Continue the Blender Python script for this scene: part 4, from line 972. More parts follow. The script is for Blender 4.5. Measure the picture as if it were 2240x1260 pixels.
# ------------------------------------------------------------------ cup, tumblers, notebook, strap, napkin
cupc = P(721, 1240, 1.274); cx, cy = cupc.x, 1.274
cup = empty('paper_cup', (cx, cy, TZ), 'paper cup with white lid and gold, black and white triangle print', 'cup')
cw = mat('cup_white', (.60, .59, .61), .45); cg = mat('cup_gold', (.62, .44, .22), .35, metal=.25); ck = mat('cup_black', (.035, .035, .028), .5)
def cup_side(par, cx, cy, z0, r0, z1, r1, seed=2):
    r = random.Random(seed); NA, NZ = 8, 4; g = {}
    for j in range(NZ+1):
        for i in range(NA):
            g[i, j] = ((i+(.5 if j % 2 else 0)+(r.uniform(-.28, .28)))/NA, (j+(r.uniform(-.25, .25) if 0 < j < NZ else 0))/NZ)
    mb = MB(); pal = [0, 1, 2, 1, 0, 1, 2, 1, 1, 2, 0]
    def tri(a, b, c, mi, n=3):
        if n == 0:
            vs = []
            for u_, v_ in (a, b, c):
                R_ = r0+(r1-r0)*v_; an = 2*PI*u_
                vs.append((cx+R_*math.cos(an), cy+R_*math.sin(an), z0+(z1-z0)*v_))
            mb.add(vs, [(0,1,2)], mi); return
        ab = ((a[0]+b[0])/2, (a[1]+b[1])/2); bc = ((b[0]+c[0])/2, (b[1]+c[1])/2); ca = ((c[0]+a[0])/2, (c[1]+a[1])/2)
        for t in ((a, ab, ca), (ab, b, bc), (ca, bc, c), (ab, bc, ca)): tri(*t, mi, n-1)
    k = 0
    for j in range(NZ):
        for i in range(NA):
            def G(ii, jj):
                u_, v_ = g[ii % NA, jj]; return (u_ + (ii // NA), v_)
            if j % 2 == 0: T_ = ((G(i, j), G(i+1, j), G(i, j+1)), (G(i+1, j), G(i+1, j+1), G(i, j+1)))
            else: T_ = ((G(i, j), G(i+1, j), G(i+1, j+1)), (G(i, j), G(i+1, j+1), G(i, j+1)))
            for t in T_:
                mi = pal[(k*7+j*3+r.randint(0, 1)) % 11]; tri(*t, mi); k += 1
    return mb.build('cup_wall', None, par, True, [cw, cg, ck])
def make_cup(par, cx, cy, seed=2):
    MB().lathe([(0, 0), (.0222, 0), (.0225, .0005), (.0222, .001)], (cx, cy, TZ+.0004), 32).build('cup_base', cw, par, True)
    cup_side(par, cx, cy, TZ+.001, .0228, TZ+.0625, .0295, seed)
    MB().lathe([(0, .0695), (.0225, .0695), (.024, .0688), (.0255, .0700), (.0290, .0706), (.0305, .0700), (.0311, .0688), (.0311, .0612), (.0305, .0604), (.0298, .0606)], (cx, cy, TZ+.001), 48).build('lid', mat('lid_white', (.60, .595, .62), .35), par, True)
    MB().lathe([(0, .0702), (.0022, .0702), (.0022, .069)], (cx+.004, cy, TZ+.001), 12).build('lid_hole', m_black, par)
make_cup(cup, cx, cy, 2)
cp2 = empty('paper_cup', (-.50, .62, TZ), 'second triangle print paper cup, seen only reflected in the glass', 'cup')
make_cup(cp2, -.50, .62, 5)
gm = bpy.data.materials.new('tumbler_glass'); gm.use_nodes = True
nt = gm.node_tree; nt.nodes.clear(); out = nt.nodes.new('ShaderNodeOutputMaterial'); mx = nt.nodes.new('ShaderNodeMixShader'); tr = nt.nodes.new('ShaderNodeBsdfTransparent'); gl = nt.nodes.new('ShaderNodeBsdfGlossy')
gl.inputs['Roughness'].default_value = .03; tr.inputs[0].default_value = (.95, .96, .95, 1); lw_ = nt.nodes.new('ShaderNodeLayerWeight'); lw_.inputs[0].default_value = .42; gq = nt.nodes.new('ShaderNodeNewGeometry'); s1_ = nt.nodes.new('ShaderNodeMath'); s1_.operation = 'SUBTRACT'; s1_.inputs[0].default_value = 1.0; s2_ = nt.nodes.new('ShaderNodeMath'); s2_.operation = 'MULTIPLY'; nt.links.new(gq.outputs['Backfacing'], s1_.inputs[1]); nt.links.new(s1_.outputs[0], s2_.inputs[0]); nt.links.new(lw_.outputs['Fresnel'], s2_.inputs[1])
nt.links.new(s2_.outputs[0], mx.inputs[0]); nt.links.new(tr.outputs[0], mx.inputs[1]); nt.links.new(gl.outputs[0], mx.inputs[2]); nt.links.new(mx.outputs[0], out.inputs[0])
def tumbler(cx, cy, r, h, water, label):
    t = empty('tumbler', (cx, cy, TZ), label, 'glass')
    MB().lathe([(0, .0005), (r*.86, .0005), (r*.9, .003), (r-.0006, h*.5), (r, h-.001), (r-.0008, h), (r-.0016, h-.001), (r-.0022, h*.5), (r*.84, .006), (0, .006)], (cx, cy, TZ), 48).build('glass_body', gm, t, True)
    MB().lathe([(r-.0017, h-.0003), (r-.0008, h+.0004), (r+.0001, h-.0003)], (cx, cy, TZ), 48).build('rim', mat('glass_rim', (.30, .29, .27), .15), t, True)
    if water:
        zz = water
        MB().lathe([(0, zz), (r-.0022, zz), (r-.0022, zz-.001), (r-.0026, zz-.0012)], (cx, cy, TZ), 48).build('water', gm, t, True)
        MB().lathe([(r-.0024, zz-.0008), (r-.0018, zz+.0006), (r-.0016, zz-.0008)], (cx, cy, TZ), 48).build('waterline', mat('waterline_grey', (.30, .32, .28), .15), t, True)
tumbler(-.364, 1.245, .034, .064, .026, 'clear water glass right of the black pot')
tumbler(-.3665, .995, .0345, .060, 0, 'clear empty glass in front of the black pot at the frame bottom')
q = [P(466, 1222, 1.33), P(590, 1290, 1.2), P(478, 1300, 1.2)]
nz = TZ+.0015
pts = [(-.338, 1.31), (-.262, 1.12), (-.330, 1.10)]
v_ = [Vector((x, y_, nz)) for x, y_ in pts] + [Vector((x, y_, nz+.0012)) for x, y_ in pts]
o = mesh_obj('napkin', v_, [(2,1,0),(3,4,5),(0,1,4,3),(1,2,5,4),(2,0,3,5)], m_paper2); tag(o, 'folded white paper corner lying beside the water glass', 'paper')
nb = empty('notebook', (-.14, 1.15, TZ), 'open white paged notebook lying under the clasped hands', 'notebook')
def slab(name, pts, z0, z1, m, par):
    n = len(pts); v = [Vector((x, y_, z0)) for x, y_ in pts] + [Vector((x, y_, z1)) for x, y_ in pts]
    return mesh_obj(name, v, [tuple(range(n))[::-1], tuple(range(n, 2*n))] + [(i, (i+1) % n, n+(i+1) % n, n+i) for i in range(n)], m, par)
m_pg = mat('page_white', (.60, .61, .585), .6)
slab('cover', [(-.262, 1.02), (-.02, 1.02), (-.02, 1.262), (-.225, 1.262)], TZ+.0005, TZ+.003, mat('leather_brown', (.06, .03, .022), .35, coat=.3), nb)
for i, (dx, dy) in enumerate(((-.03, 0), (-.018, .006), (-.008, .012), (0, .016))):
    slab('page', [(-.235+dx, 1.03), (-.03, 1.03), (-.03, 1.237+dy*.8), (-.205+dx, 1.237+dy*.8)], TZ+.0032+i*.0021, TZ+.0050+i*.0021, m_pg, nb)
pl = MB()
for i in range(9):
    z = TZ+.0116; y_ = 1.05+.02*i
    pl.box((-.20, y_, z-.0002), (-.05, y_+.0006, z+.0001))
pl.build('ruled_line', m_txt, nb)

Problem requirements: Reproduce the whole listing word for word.

Expected answer:
Continue the Blender Python script for this scene: part 4, from line 972. More parts follow. The script is for Blender 4.5. Measure the picture as if it were 2240x1260 pixels.
# ------------------------------------------------------------------ cup, tumblers, notebook, strap, napkin
cupc = P(721, 1240, 1.274); cx, cy = cupc.x, 1.274
cup = empty('paper_cup', (cx, cy, TZ), 'paper cup with white lid and gold, black and white triangle print', 'cup')
cw = mat('cup_white', (.60, .59, .61), .45); cg = mat('cup_gold', (.62, .44, .22), .35, metal=.25); ck = mat('cup_black', (.035, .035, .028), .5)
def cup_side(par, cx, cy, z0, r0, z1, r1, seed=2):
    r = random.Random(seed); NA, NZ = 8, 4; g = {}
    for j in range(NZ+1):
        for i in range(NA):
            g[i, j] = ((i+(.5 if j % 2 else 0)+(r.uniform(-.28, .28)))/NA, (j+(r.uniform(-.25, .25) if 0 < j < NZ else 0))/NZ)
    mb = MB(); pal = [0, 1, 2, 1, 0, 1, 2, 1, 1, 2, 0]
    def tri(a, b, c, mi, n=3):
        if n == 0:
            vs = []
            for u_, v_ in (a, b, c):
                R_ = r0+(r1-r0)*v_; an = 2*PI*u_
                vs.append((cx+R_*math.cos(an), cy+R_*math.sin(an), z0+(z1-z0)*v_))
            mb.add(vs, [(0,1,2)], mi); return
        ab = ((a[0]+b[0])/2, (a[1]+b[1])/2); bc = ((b[0]+c[0])/2, (b[1]+c[1])/2); ca = ((c[0]+a[0])/2, (c[1]+a[1])/2)
        for t in ((a, ab, ca), (ab, b, bc), (ca, bc, c), (ab, bc, ca)): tri(*t, mi, n-1)
    k = 0
    for j in range(NZ):
        for i in range(NA):
            def G(ii, jj):
                u_, v_ = g[ii % NA, jj]; return (u_ + (ii // NA), v_)
            if j % 2 == 0: T_ = ((G(i, j), G(i+1, j), G(i, j+1)), (G(i+1, j), G(i+1, j+1), G(i, j+1)))
            else: T_ = ((G(i, j), G(i+1, j), G(i+1, j+1)), (G(i, j), G(i+1, j+1), G(i, j+1)))
            for t in T_:
                mi = pal[(k*7+j*3+r.randint(0, 1)) % 11]; tri(*t, mi); k += 1
    return mb.build('cup_wall', None, par, True, [cw, cg, ck])
def make_cup(par, cx, cy, seed=2):
    MB().lathe([(0, 0), (.0222, 0), (.0225, .0005), (.0222, .001)], (cx, cy, TZ+.0004), 32).build('cup_base', cw, par, True)
    cup_side(par, cx, cy, TZ+.001, .0228, TZ+.0625, .0295, seed)
    MB().lathe([(0, .0695), (.0225, .0695), (.024, .0688), (.0255, .0700), (.0290, .0706), (.0305, .0700), (.0311, .0688), (.0311, .0612), (.0305, .0604), (.0298, .0606)], (cx, cy, TZ+.001), 48).build('lid', mat('lid_white', (.60, .595, .62), .35), par, True)
    MB().lathe([(0, .0702), (.0022, .0702), (.0022, .069)], (cx+.004, cy, TZ+.001), 12).build('lid_hole', m_black, par)
make_cup(cup, cx, cy, 2)
cp2 = empty('paper_cup', (-.50, .62, TZ), 'second triangle print paper cup, seen only reflected in the glass', 'cup')
make_cup(cp2, -.50, .62, 5)
gm = bpy.data.materials.new('tumbler_glass'); gm.use_nodes = True
nt = gm.node_tree; nt.nodes.clear(); out = nt.nodes.new('ShaderNodeOutputMaterial'); mx = nt.nodes.new('ShaderNodeMixShader'); tr = nt.nodes.new('ShaderNodeBsdfTransparent'); gl = nt.nodes.new('ShaderNodeBsdfGlossy')
gl.inputs['Roughness'].default_value = .03; tr.inputs[0].default_value = (.95, .96, .95, 1); lw_ = nt.nodes.new('ShaderNodeLayerWeight'); lw_.inputs[0].default_value = .42; gq = nt.nodes.new('ShaderNodeNewGeometry'); s1_ = nt.nodes.new('ShaderNodeMath'); s1_.operation = 'SUBTRACT'; s1_.inputs[0].default_value = 1.0; s2_ = nt.nodes.new('ShaderNodeMath'); s2_.operation = 'MULTIPLY'; nt.links.new(gq.outputs['Backfacing'], s1_.inputs[1]); nt.links.new(s1_.outputs[0], s2_.inputs[0]); nt.links.new(lw_.outputs['Fresnel'], s2_.inputs[1])
nt.links.new(s2_.outputs[0], mx.inputs[0]); nt.links.new(tr.outputs[0], mx.inputs[1]); nt.links.new(gl.outputs[0], mx.inputs[2]); nt.links.new(mx.outputs[0], out.inputs[0])
def tumbler(cx, cy, r, h, water, label):
    t = empty('tumbler', (cx, cy, TZ), label, 'glass')
    MB().lathe([(0, .0005), (r*.86, .0005), (r*.9, .003), (r-.0006, h*.5), (r, h-.001), (r-.0008, h), (r-.0016, h-.001), (r-.0022, h*.5), (r*.84, .006), (0, .006)], (cx, cy, TZ), 48).build('glass_body', gm, t, True)
    MB().lathe([(r-.0017, h-.0003), (r-.0008, h+.0004), (r+.0001, h-.0003)], (cx, cy, TZ), 48).build('rim', mat('glass_rim', (.30, .29, .27), .15), t, True)
    if water:
        zz = water
        MB().lathe([(0, zz), (r-.0022, zz), (r-.0022, zz-.001), (r-.0026, zz-.0012)], (cx, cy, TZ), 48).build('water', gm, t, True)
        MB().lathe([(r-.0024, zz-.0008), (r-.0018, zz+.0006), (r-.0016, zz-.0008)], (cx, cy, TZ), 48).build('waterline', mat('waterline_grey', (.30, .32, .28), .15), t, True)
tumbler(-.364, 1.245, .034, .064, .026, 'clear water glass right of the black pot')
tumbler(-.3665, .995, .0345, .060, 0, 'clear empty glass in front of the black pot at the frame bottom')
q = [P(466, 1222, 1.33), P(590, 1290, 1.2), P(478, 1300, 1.2)]
nz = TZ+.0015
pts = [(-.338, 1.31), (-.262, 1.12), (-.330, 1.10)]
v_ = [Vector((x, y_, nz)) for x, y_ in pts] + [Vector((x, y_, nz+.0012)) for x, y_ in pts]
o = mesh_obj('napkin', v_, [(2,1,0),(3,4,5),(0,1,4,3),(1,2,5,4),(2,0,3,5)], m_paper2); tag(o, 'folded white paper corner lying beside the water glass', 'paper')
nb = empty('notebook', (-.14, 1.15, TZ), 'open white paged notebook lying under the clasped hands', 'notebook')
def slab(name, pts, z0, z1, m, par):
    n = len(pts); v = [Vector((x, y_, z0)) for x, y_ in pts] + [Vector((x, y_, z1)) for x, y_ in pts]
    return mesh_obj(name, v, [tuple(range(n))[::-1], tuple(range(n, 2*n))] + [(i, (i+1) % n, n+(i+1) % n, n+i) for i in range(n)], m, par)
m_pg = mat('page_white', (.60, .61, .585), .6)
slab('cover', [(-.262, 1.02), (-.02, 1.02), (-.02, 1.262), (-.225, 1.262)], TZ+.0005, TZ+.003, mat('leather_brown', (.06, .03, .022), .35, coat=.3), nb)
for i, (dx, dy) in enumerate(((-.03, 0), (-.018, .006), (-.008, .012), (0, .016))):
    slab('page', [(-.235+dx, 1.03), (-.03, 1.03), (-.03, 1.237+dy*.8), (-.205+dx, 1.237+dy*.8)], TZ+.0032+i*.0021, TZ+.0050+i*.0021, m_pg, nb)
pl = MB()
for i in range(9):
    z = TZ+.0116; y_ = 1.05+.02*i
    pl.box((-.20, y_, z-.0002), (-.05, y_+.0006, z+.0001))
pl.build('ruled_line', m_txt, nb)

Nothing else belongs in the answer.